Não sei precisar quando exatamente o vídeo tape passou a fazer parte do mundo do futebol. E não falo do uso simples do recurso, que dava ao telespectador a chance de rever a partida de seu time em outro momento. Muito depois do apito final. Falo do vídeo como recurso para interpretar o jogo. Ficou famosa a frase do dramaturgo Nelson Rodrigues a respeito do tal. Dizia Nelson que o VT era burro. Numa tradução livre, talvez quisesse dizer com isso que não esclarecia nada. O que deveria nos servir de lição nestes tempos em que o árbitro de vídeo anda fazendo uma verdadeira balbúrdia no nosso futebol. Tomando conta de tudo. Lembro também, não sei se teria sido na peça escrita pelo Dr Sócrates com Kleber Mazziero no início dos anos dois mil, de uma cena em que diante de tudo o que está sendo dito pelos comentaristas num programa estilo mesa redonda o jogador em questão simplesmente se revolta com a imprecisão das análises e salta da tela pra vida real para rebater tudo o que os entendidos estavam falando. Fosse possível na vida real imagino que renderia debates interessantes.

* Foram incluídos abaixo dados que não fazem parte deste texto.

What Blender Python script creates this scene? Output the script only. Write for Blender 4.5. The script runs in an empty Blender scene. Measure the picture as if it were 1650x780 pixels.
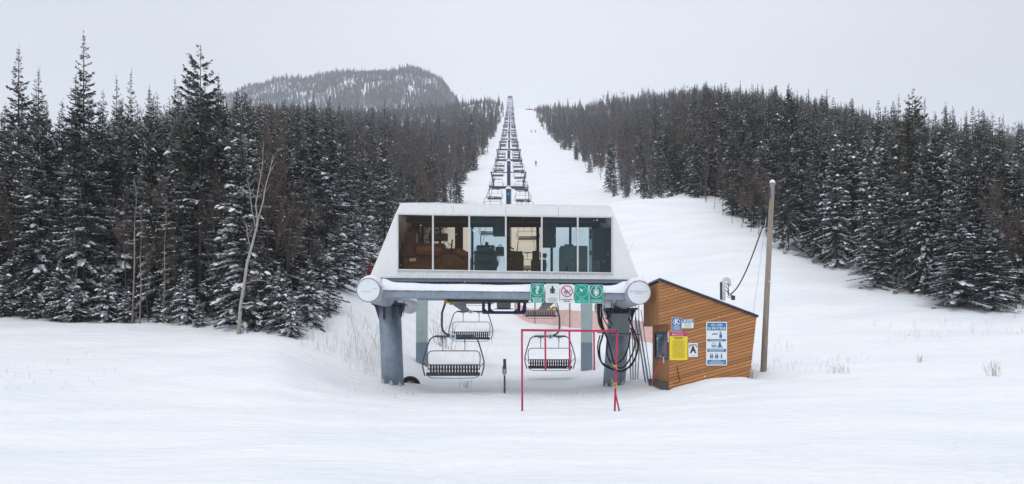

Desde sempre existiu em meio a arquibancada coisas para nos distrair. Do vendedor do picolé ao sujeito que chega atrasado e pede pra passar na sua frente. Será difícil encontrar entre os frequentadores de estádio um que jamais tenha perdido um gol, ou um lance importante do jogo por distração. Algo para o qual o VT poderia servir de consolo, e certamente vem servindo. Por falar nisso, não sei se viram o que se deu na final da Libertadores. Uma fotografia tirada no exato instante em que Breno Lopes coloca a cabeça na bola para marcar o único gol da partida e dar o título ao Palmeiras é possível ver ao fundo um casal, meio de lado nas cadeiras, todo feliz fazendo uma selfie. De onde concluo que para eles o VT foi a salvação. De onde concluo também que nada deve ter contribuído tanto ao longo da história para que o torcedor perdesse momentos cruciais de um jogo quanto o bendito celular. E escrevo tudo isso para dizer que o VT além de burro, é um mal intencionado. Não tem lado. Se molda às intenções.

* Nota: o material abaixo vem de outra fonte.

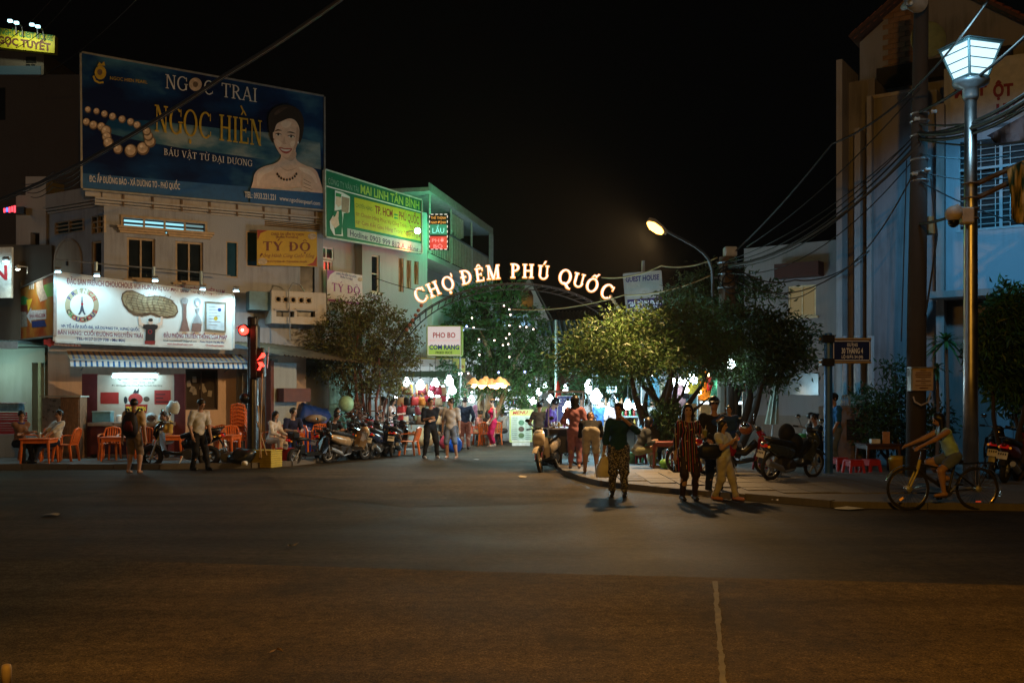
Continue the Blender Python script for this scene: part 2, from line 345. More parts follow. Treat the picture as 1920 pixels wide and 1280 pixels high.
def leafmat(name,col,isl=.45):
    if name in _M: return _M[name]
    m=mat(name,col,.5,0,.25,1.3,isl=isl); b=m.node_tree.nodes['Principled BSDF']; N=m.node_tree.nodes; L=m.node_tree.links
    tr=N.new('ShaderNodeBsdfTranslucent'); mx=N.new('ShaderNodeMixShader'); mx.inputs[0].default_value=.3
    src=b.inputs['Base Color'].links[0].from_socket; L.new(src,tr.inputs[0]); L.new(b.outputs[0],mx.inputs[1]); L.new(tr.outputs[0],mx.inputs[2]); L.new(mx.outputs[0],N['Material Output'].inputs[0]); return m
def glassmat(name,col,rough=.08):
    return mat(name,col,rough,0,.3,2,spec=.7)
WHITE=mat('white paint',(.75,.75,.73),.5); DARKM=mat('dark steel',(.04,.04,.045),.5,.3); GREYM=mat('grey steel',(.32,.33,.34),.45,.6); RUST=mat('rusty steel',(.16,.1,.06),.7,.2)
BLACKP=mat('black plastic',(.012,.012,.013),.35,0,.2); RUBBER=mat('tyre rubber',(.014,.014,.014),.8); CHROME=mat('chrome',(.7,.7,.7),.18,1,.1)
INK_BLUE=mat('blue ink',(.015,.03,.16),.6,0,.1); INK_RED=mat('red ink',(.42,.02,.03),.6,0,.1); INK_BLACK=mat('black ink',(.015,.015,.02),.6,0,.1); INK_WHITE=mat('white ink',(.75,.75,.75),.6,0,.1); INK_YEL=mat('yellow ink',(.75,.52,.04),.6,0,.1)
INK_GREEN=mat('green ink',(.03,.25,.08),.6,0,.1); INK_PURPLE=mat('purple ink',(.1,.06,.35),.6,0,.1)
ORANGE=mat('orange plastic',(.72,.16,.03),.38,0,.18,spec=.5); REDP=mat('red plastic',(.5,.03,.03),.38,0,.18); WOOD=mat('weathered wood',(.2,.12,.07),.75,0,.35,12,.3)
# ---------------------------------------------------------------- ground
ROADM=asphalt('road asphalt',(.043,.036,.026),(.02,.02,.02),.7)
OLDM=asphalt('old worn asphalt',(.105,.074,.035),(.045,.036,.026),.86,.35,(.123,-3.1,-1.5,(.04,.038,.034)))
PAVEM=wallmat('pavement concrete',(.16,.15,.14),(.05,.045,.04),.7)
KERBM=wallmat('kerb concrete',(.13,.12,.11),(.03,.03,.028),.7)
def poly_slab(name,pts,z0,z1,m,kind='structure'):
    mb=MB(); mb.prism(pts,z0,z1,'xy'); return mb.build(name,m,kind=kind)
mb=MB(); mb.q((-250,-60,-.03),(250,-60,-.03),(250,400,-.03),(-250,400,-.03)); mb.build('ground',mat('dusty ground',(.07,.06,.05),.95),kind='structure')
mb=MB(); mb.q((-90,-40,0),(90,-40,0),(90,140,0),(-90,140,0)); mb.build('road',ROADM,kind='structure')
# older, browner surface of the crossing nearest the camera: it ends in a straight joint; its slanting edge is lamp shade put into the colour
def road_sheet(name,pts,z,m):
    mb=MB(); mb.add([(p.x,p.y,z) for p in pts],[tuple(range(len(pts)))]); return mb.build(name,m,kind='structure')
old=[G(-60,1046),G(330,1054),G(1000,1074),G(1950,1098),Vector((14,6,0)),Vector((14,-20,0)),Vector((-14,-20,0)),Vector((-14,6,0))]
road_sheet('old_road',old,.004,OLDM)
road_sheet('warm_lit_road',[G(500,888),G(640,868),G(900,846),G(1000,846),G(1010,880),G(1120,925),G(1000,945),G(760,950),G(540,925)],.004,asphalt('lamplit brown asphalt',(.06,.05,.036),(.03,.027,.022),.8))  # patch of warm lamp light, painted as a browner road colour
random.seed(5)
# the pale sealed joint that runs towards the camera
mb=MB(); pts=[]
for i in range(30):
    y=1090+i*7.2; pts.append(G(1340+18*i/29+random.uniform(-1.6,1.6),y))
for a,b in zip(pts,pts[1:]):
    w=.014+random.random()*.012; mb.q((a.x-w,a.y,.008),(a.x+w,a.y,.008),(b.x+w,b.y,.008),(b.x-w,b.y,.008))
mb.build('road_joint',mat('pale sealant',(.2,.18,.15),.9,0,.3),kind='structure')
LP_=[Vector((-40,24.05,0)),G(300,879.5),G(470,877),G(545,873),G(600,867),G(690,858),G(760,851),G(830,843),G(880,837)]
LP_+=[Vector((-1.35,44,0)),Vector((-1.2,90,0)),Vector((-40,90,0))]
poly_slab('pavement',[(p.x,p.y) for p in LP_],-.02,.12,PAVEM)
RP_=[G(1060,890),G(1090,901),G(1130,911),G(1230,922),G(1400,937),G(1560,951),G(1920,957),Vector((40,14.6,0)),Vector((40,90,0)),Vector((3.2,90,0)),Vector((2.6,44,0)),G(1012,846),G(1040,872)]
poly_slab('pavement',[(p.x,p.y) for p in RP_],-.02,.10,PAVEM)
def kerb(pts,z,w=.16):
    for a,b in zip(pts,pts[1:]):
        d=(b-a); n=max(1,int(d.length/1.0)); nx=Vector((-d.y,d.x,0)).normalized()
        for k in range(n):
            p0=a+d*(k/n)+d.normalized()*.008; p1=a+d*((k+1)/n)-d.normalized()*.008
            mb=MB(); q=[(p0-nx*w*.35),(p1-nx*w*.35),(p1+nx*w*.65),(p0+nx*w*.65)]; j=random.uniform(-.008,.006)
            mb.prism([(p.x,p.y) for p in q],-.01,z+.012+j,'xy'); o=mb.build('kerb',KERBM,kind='structure')
kerb(LP_[0:1]+[Vector((-14,24.02,0))]+LP_[1:9],.12); kerb([RP_[12]]+RP_[0:8],.10)
# paving slabs of the pavement near the striped dress and blue post (those large enough to tell apart)
SLABM=[wallmat('paving slab %d'%i,c,(.05,.045,.04),.6) for i,c in enumerate([(.17,.16,.15),(.145,.137,.13),(.19,.18,.165)])]
random.seed(8); sl={}
for ix in range(26):
    for iy in range(9):
        x=1.9+ix*.5; y=17.3+iy*.5
        px=CX+x/y*FPX; front=936+(px-1400)*.095 if px<1560 else 951
        lim=EYE*FPX/(front-HY)
        if y<lim+.35+.25 or px>1800 or px<1150: continue
        k=ix%3; 
        if k not in sl:
            mb=MB(); mb.box((0,0,0),(.485,.485,.03)); o=mb.build('paving_slab',SLABM[k],kind='structure'); sl[k]=o; c=o
        else: c=sl[k].copy(); COL.objects.link(c)
        c.location=(x,y,.103+random.uniform(-.003,.006)); c.rotation_euler=(random.uniform(-.006,.006),random.uniform(-.006,.006),0)
# ---------------------------------------------------------------- building helpers
def wall(mb,u0,u1,z0,z1,holes=(),y=0.,d=.16):
    us=sorted({u0,u1,*[h[0] for h in holes],*[h[1] for h in holes]}); zs=sorted({z0,z1,*[h[2] for h in holes],*[h[3] for h in holes]})
    for a,b in zip(us,us[1:]):
        for c,e in zip(zs,zs[1:]):
            m,n=(a+b)/2,(c+e)/2
            if any(h[0]<m<h[1] and h[2]<n<h[3] for h in holes): continue
            mb.q((a,y,c),(b,y,c),(b,y,e),(a,y,e))
    for h in holes:
        a,b,c,e=h[:4]
        mb.q((a,y,c),(a,y,e),(a,y+d,e),(a,y+d,c)); mb.q((b,y,c),(b,y+d,c),(b,y+d,e),(b,y,e)); mb.q((a,y,c),(a,y+d,c),(b,y+d,c),(b,y,c)); mb.q((a,y,e),(b,y,e),(b,y+d,e),(a,y+d,e))
    return mb
FRAMEM=mat('tan window frame',(.42,.31,.2),.5); PANEM=glassmat('dark glass',(.012,.018,.022)); BLUEPANE=glassmat('blue tinted glass',(.012,.055,.09)); ALUM=mat('white aluminium',(.6,.62,.62),.4,.2)
def window(parent,r,nx=2,nz=1,fm=FRAMEM,pm=PANEM,y=.1,fw=.05,sill=True,proud=0.,name='window'):
    a,b,c,e=r; mb=MB(); y0,y1=y-.04-proud,y+.03
    for x in (a,b): mb.bb(x-(fw if x==b else 0),x+(fw if x==a else 0),y0,y1,c,e)
    for z in (c,e): mb.bb(a+fw,b-fw,y0+.002,y1-.002,z-(fw if z==e else 0),z+(fw if z==c else 0))
    for i in range(1,nx): x=a+(b-a)*i/nx; mb.bb(x-fw*.4,x+fw*.4,y0+.004,y1-.004,c+fw,e-fw)
    for i in range(1,nz): z=c+(e-c)*i/nz; mb.bb(a+fw,b-fw,y0+.006,y1-.006,z-fw*.35,z+fw*.35)
    f=mb.build(name,fm,parent)
    for i in range(nx):
        for j in range(nz):
            p=MB(); x0=a+(b-a)*i/nx+.01; x1=a+(b-a)*(i+1)/nx-.01; z0=c+(e-c)*j/nz+.01; z1=c+(e-c)*(j+1)/nz-.01
            p.bb(x0,x1,y+.006,y+.014,z0,z1); p.build('pane',pm,f)
    if sill: s=MB(); s.bb(a-.08,b+.08,-.07,.0,c-.07,c-.003); s.build('sill',fm,f)
    return f
def building(name,label,fr,cat='building',group=None): return thing(name,label,cat,fr.A,fr.rz,group)
# ---------------------------------------------------------------- the corner house under the blue billboard
FB=Fr((-12.0,27.9),(-5.92,31.3)); HB=building('corner_house','beige two storey corner house that carries the big blue pearl billboard',FB)
BEIGE=wallmat('beige plaster',(.33,.345,.385),(.08,.065,.05),.9); PINKW=wallmat('salmon plaster',(.52,.37,.28),(.1,.07,.05),.4); CORN=wallmat('cornice plaster',(.42,.39,.36),(.16,.09,.04),1.0); TAN=mat('tan trim',(.48,.34,.2),.6)
uc=FB.hit(195,HY)[0]; ur=FB.hit(606,HY)[0]
r_tr=FB.rect(231,409,384,437); r_tr=(r_tr[0],r_tr[1],FB.hit(307,438)[1],FB.hit(307,414)[1])
W1=FB.rect(238,446,291,524); W2=FB.rect(329,453,381,530); N1=FB.rect(424,453,446,520); N2=FB.rect(462,434,490,500)
DV=FB.rect(496,415,600,428); RC=FB.rect(563,500,590,548)
ZP=FB.hit(380,382)[1]; ZC=FB.hit(380,402)[1]; ZF=3.15
mb=wall(MB(),uc,ur,ZF,ZC,[r_tr,W1,W2,N1,N2,DV,RC]); mb.q((ur,0,ZF),(ur,5,ZF),(ur,5,ZC),(ur,0,ZC)); mb.build('wall',BEIGE,HB)
mb=MB(); mb.bb(uc-.5,ur,-.1,.3,ZC+.22,ZP+.25); mb.build('parapet',CORN,HB)
for i in range(3): mb=MB(); mb.bb(uc-.25,ur+.003*i,-.06-.05*i,.02,ZC+.001+.075*i,ZC+.058+.075*i); mb.build('cornice',CORN,HB)
LITC=glow('lit louvre glass',(.35,.85,1.0),1.1)
mb=MB(); a,b,c,e=r_tr
mb.bb(a-.07,b+.07,-.04,.05,c-.07,c-.001); mb.bb(a-.07,b+.07,-.04,.05,e+.001,e+.07); mb.bb(a-.07,a-.001,-.038,.048,c,e); mb.bb(b+.001,b+.07,-.038,.048,c,e)
for i in range(1,4): x=a+(b-a)*i/4; mb.bb(x-.025,x+.025,.0,.08,c+.002,e-.002)
tw=mb.build('window',FRAMEM,HB,label='long louvred transom window lit cyan from inside')
for i in range(4):
    for j in range(3):
        x0=a+(b-a)*i/4+.03; x1=a+(b-a)*(i+1)/4-.03; z0=c+(e-c)*j/3+.02; z1=c+(e-c)*(j+1)/3-.045
        p=MB(); p.bb(x0,x1,.06,.07,z0,z1); p.build('louvre',LITC if i<3 else glow('dim louvre glass',(.3,.6,.65),.45),tw)
mb=MB(); mb.bb(a-.1,b+.1,.12,.14,c-.1,e+.1); mb.build('dark_room',BLACKP,HB)
for w in(W1,W2):
    f=window(HB,w,2,1,FRAMEM,PANEM,.1,.06)
    mb=MB(); u0,u1=w[0]-.2,w[1]+.2
    for k,(d,h) in enumerate([(.1,.06),(.16,.06),(.22,.07)]): mb.bb(u0-.04*k,u1+.04*k,-d,-.001,w[3]+.1+.062*k,w[3]+.1+.062*k+h-.003)
    mb.build('lintel',TAN,HB)
    for k in range(9):   # curtains behind the glass
        x=w[0]+.1+(w[1]-w[0]-.2)*k/8; m2=MB(); m2.tube([(x,.17+.015*(k%2),w[2]),(x+.01,.17+.015*(k%2),w[3])],.045,6); m2.build('curtain',mat('blue curtain',(.03,.06,.09),.9),f)
for w in(N1,N2): window(HB,w,1,1,TAN,BLUEPANE,.05,.03,False)
mb=MB(); a,b,c,e=DV; 
for k in range(5): z=c+(e-c)*k/4; mb.bb(a,b,.02,.12,z-.012,z+.012)
mb.build('louvre',FRAMEM,HB); mb=MB(); mb.bb(a,b,.14,.16,c-.05,e+.05); mb.bb(RC[0],RC[1],.1,.16,RC[2],RC[3]); mb.build('dark_room',BLACKP,HB)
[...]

Com sei lá quantas câmeras de olho em tudo será sempre possível defender quem se queira. Esse ou aquele. Basta ir lá revirar tudo que está gravado e certamente um recorte do tal VT se prestará a teoria que se quer defender. Sem contar os recursos com os quais é possível incrementar as intenções. Pior do que o VT só mesmo a câmera lenta, com seu dom de dar outra dimensão até mesmo ao mais banal dos encontrões. Sei que vai soar ultrapassado, saudosista. Dirão que sou um desconfiado irremediável. E realmente sou. Mas estou convencido de que seria muito salutar voltar a analisar o jogo de bola apenas com nossos próprios olhos. Tentar decifrá-lo na velocidade em que ele realmente se dá. Enfim, tratar o VT como ele merece, como um modo eficaz de mostrar o que por ventura tivermos perdido. E não deixar esse senhor sabidamente burro e mal intencionado decidir o jogo.